Lucas 6, 39-49
Lucas quiere mostrarnos en este relato cuáles han de ser las actitudes de un discípulo (hombre y mujer bautizados) del Señor, y lo hace recogiendo un grupo de enseñanzas y dichos de la sabiduría popular que pone en boca de Jesús.
Jesús pone ejemplos de cómo los cristianos hemos de comportarnos, advirtiéndonos de lo que debemos y de lo que no debemos hacer. Todo ello está basado también en un conocimiento de la psicología humana y en situaciones reales de la vida cotidiana, las cuales siguen siendo actuales.
El Maestro nos advierte que, llevados por nuestro orgullo y soberbia, todos tendemos a querer saber más que los demás y a querer enseñar y dirigir a los otros. No estamos dispuestos a que nos corrijan, pero sí nos gusta corregir, aconsejar e indicar a los demás, y hacerlo desde una postura de creernos nosotros superiores y más perfectos. Por lo tanto, aquí vemos cómo al orgullo y a la soberbia se le une la hipocresía, y eso ocurre cuando queremos exigir y correjir a los demás en lo que nosotros no nos exigimos ni corregimos. Así pues, un ciego no puede guiar a otro ciego, como nos dice Jesús. Pero no nos confundamos, Jesús no está en contra de la corrección fraterna, al contrario, pero él lo que nos pide es que seamos objetivos y humildes con los demás. Jesús nos pide que ayudemos a los demás con objetividad, humildad y sin juzgar el interior que sólo Dios conoce. Sólo Dios puede juzgar porque Él es auténtico, perfecto y bondadoso. Jesús nos corrige porque Él es el Hijo de Dios, y el que quiera ponerse a su altura, sentirse más que el Maestro… hace el ridículo. Por ser discípulos de Jesús no podemos creernos mejor que los que no lo son, porque ese orgullo religioso nos puede llevar al odio a los que son diferentes.
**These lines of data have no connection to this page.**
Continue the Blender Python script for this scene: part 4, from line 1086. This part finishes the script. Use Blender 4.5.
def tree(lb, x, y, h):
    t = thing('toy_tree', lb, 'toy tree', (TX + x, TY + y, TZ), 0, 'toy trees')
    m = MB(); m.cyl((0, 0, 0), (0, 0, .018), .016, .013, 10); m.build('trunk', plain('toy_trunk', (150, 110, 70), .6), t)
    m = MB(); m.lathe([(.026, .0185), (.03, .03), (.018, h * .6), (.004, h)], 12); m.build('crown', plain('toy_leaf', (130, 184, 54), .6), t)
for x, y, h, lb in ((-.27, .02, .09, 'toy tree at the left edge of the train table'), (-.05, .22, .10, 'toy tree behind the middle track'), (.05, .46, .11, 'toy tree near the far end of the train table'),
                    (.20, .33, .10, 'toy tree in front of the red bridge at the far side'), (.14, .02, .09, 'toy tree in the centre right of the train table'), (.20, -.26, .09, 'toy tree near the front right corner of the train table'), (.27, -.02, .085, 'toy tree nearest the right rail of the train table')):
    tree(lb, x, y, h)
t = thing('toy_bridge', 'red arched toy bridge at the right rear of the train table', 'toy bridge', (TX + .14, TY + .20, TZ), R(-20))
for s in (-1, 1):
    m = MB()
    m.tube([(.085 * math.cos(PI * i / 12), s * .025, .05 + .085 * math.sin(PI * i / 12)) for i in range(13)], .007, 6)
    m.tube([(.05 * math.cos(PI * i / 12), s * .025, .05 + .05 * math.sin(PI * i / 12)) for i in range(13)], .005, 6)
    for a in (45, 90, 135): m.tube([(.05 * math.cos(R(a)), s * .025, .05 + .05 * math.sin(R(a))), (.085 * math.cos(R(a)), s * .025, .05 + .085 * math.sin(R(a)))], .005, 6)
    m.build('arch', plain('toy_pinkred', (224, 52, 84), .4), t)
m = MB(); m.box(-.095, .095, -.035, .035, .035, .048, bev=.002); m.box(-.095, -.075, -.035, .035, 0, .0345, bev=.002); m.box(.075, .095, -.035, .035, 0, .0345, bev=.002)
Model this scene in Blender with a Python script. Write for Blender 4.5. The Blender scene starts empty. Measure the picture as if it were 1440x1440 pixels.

No querer ser más que el Maestro y sí querer aprender de él, supone amar, perdonar y respetar. No puedes sacar la mota en el ojo de tu hermano cuando tú en el tuyo tienes una biga. Este ejemplo plástico lo resume muy bien.
Otra enseñanza que nos deja Jesús, frente a la hipocresía, es la sinceridad que se nota en la coherencia de vida y de obras, porque el que es bueno, como el árbol bueno, da buen fruto. Y por los frutos, las obras, lo que hacemos y lo que decimos se ve nuestro interior, nuestros sentimientos y pensamientos verdaderos. Por eso la conversión es necesaria cuando queremos pasar de los frutos malos a los frutos buenos, porque la conversión consiste en un cambio de corazón y de mentalidad. Cuando uno se ha convencido y convertido pasa del egoísmo al servicio, del odio al amor, del aprovecharse a la entrega. El verdadero discípulo que se ha convertido es el que tiene una vida de compromiso con los demás. Porque es muy fácil decir pero no hacer, dar enseñanzas para que las cumplan otros. El cristianismo no es una religión espiritualista reducida al culto, sino que es fe viva, y la fe viva va acompañada de buenas obras y de una vida santa.
Y Lucas termina el discurso de las bienaventuranzas igual que lo hace Mateo con la parábola de un hombre que quiso construir una casa. Y la conclusión es obvia, no es lo mismo construir sobre roca que sobre arena. No es lo mismo construir nuestra vida, nuestro discipulado, nuestro “ser cristianos” sobre roca sólida que sobre arena movediza. Y construir sobre roca es hacerlo sobre los valores del Evangelio, escuchando y obedeciendo la Palabra de Dios, comprometidos con los demás y especialmente con los últimos y más necesitados. De lo contrario construiremos desde la comodidad, desde la indiferencia a Dios y a los hermanos, es decir, desde la hipocresía, en la arena. Y lo que se construye desde la hipocresía no se sostiene, menos aún en las dificultades, en las crisis…
Una Iglesia, una comunidad cristiana y un cristiano que no cimienta su vida en la roca de Dios, del Evangelio, del reino de los Cielos y del amor fraterno y a los pobres se cae por su peso al construir en la arena del ego, del aparentar, de la hipocresía y de los valores puramente mundanos.